How to plant a hanging basket

Add an extra level of interest to your garden with hanging baskets. Colourful seasonal annuals, drought tolerant perennials with interesting foliage, or trailing edible plants can all be used in hanging baskets to brighten up walls and add kerbside appeal.

Traditional summer hanging baskets brightening up a street in Amersham
Traditional summer hanging baskets brightening up a street in Amersham

Quick facts

Getting started

Traditional summer hanging baskets are a great way to add colour to walls and buildings. Winter bedding, or less traditional plantings of herbs, salad, fruit or succulents, can also look good and help you make the most of vertical space in your garden.  

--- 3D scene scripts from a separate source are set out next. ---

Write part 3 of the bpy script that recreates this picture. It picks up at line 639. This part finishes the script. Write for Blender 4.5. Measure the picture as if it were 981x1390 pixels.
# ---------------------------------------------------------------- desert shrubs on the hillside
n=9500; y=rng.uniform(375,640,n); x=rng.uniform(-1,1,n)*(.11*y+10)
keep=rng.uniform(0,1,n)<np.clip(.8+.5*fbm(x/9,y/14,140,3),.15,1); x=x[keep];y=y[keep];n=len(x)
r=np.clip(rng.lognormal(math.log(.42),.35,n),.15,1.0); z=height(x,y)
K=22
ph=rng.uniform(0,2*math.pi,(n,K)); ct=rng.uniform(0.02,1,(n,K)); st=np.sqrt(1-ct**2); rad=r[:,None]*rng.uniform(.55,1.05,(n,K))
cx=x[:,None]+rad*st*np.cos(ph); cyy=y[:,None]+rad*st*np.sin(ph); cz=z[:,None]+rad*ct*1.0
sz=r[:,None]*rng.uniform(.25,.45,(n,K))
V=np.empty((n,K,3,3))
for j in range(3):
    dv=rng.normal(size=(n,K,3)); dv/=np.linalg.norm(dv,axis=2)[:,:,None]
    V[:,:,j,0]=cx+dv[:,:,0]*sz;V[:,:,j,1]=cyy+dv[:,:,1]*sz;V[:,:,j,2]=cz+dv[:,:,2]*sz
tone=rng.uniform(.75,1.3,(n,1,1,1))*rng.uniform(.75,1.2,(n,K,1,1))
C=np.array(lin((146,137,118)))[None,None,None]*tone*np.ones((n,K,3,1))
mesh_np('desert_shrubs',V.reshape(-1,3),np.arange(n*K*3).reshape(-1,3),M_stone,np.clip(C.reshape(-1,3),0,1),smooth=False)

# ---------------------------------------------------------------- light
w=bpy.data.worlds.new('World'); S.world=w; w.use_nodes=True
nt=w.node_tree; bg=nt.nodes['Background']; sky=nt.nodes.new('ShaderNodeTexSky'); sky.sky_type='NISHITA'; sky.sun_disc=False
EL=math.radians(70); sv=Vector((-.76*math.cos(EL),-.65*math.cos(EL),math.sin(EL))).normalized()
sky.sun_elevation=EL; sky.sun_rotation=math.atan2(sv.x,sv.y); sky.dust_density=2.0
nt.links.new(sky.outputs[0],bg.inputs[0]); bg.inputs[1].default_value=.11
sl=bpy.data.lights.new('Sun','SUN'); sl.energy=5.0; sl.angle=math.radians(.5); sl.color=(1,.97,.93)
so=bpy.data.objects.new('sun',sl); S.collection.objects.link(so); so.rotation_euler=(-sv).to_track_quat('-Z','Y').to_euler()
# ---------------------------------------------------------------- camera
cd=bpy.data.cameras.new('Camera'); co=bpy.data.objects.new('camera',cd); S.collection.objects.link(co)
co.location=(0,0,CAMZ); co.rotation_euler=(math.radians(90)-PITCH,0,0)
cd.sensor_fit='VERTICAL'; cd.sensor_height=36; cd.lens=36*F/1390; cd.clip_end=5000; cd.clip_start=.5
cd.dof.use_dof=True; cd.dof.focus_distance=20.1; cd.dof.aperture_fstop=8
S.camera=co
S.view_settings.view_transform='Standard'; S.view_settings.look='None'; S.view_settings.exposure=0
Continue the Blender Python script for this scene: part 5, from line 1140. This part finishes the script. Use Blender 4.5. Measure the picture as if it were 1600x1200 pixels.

What you’ll need to plant a hanging basket:  

  • Hanging basket (wire, woven wicker, or wood)  
  • Basket liner (coir, jute, a thick layer of moss from your garden or sustainably sourced sphagnum moss)  
  • Plants  
  • Hand trowel 
  • A short pot for balancing the basket on while planting 
  • Peat-free multi-purpose compost  
  • Newspaper and scissors     
Top Tip

Plant up baskets with summer bedding towards the end of May or early June, ready for hanging up outside when all risk of frost has passed.

How to plant a hanging basket in six simple steps

  1. Choose your plants

    Decide if you want seasonal annuals (summer or winter bedding plants) or hardy plants for a longer lasting display. A ‘thriller, filler and spiller’ mix of plants – some with showy flowers or foliage, some taller or bushy plants to fill out the basket and some trailing plants to soften the edges – gives an attractive display.
  2. Prepare for planting

    Stand your basket on a wide, short pot to keep it stable. If the basket isn't already lined, lay moss or a proprietary liner inside the frame.
  3. Create planting holes in the sides of your basket

    Cut holes into the liner at varying heights, at least 10cm up from the base. The spaces between the frame of your basket will determine the size of plants you can use. Planting through the sides is not essential, but it helps the basket look fuller more quickly.
  4. Plant up the sides of the basket

    Add peat-free compost to the level of the cut holes, then wrap newspaper around the root balls of your plants and push them through the holes into the basket. Add extra compost to cover the roots and gently firm it down.
  5. Plant the top of the basket

    Add more compost and plant short or trailing plants around the edge and taller plants in the centre. Fill in around them with compost so the final compost level is just slightly below the rim of the basket.
  6. Water your basket

    Water slowly but thoroughly before hanging it up, using a watering can with a fine rose to prevent the soil being disturbed. Check the compost regularly - hanging baskets may need watering daily during hot summer weather. If the basket is too heavy to lift up and down easily, water using a hose on a fine spray setting. 

Aftercare

Depending on the type of plants you choose, your basket may benefit from occasional feeding to boost flowering and encourage healthy growth. Summer annuals that you expect a lot of flowers from will benefit from a couple of high potassium liquid feeds during the season. Plants chosen to stay in the basket for more than a year will benefit from a sprinkling of general purpose granular fertiliser in spring. 

Regular deadheading (snipping off old flower heads) helps prolong flowering of many summer and winter bedding plants.